Scenes as source code:

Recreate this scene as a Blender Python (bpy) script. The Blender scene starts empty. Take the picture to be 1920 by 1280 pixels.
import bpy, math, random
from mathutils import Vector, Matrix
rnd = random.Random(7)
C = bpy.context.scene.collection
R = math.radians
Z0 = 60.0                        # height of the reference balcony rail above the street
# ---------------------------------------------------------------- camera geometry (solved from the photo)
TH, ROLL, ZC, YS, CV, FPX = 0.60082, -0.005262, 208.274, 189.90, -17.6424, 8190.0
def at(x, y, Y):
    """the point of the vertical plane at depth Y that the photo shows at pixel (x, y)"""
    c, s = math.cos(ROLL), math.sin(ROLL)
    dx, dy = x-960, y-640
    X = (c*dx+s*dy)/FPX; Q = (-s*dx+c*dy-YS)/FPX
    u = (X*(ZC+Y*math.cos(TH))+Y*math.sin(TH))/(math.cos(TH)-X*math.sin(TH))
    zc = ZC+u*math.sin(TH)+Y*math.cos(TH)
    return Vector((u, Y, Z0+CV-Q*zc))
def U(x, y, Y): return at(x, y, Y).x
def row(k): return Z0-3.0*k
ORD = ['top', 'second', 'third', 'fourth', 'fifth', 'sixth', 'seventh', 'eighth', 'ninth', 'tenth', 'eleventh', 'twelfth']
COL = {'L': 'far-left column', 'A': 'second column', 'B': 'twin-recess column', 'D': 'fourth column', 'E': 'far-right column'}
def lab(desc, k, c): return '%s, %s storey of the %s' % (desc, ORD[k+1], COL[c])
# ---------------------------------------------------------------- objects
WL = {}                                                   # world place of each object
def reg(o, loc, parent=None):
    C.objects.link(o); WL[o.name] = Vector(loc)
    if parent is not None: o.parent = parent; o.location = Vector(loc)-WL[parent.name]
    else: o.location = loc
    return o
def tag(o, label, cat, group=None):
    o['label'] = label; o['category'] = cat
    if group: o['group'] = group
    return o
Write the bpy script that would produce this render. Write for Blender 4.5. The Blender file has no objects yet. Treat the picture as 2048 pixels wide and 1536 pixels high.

- _Work required_: Say how many lines of the data include the word "Blender". Nothing other than the number should be given.

- _Exercise output_: 2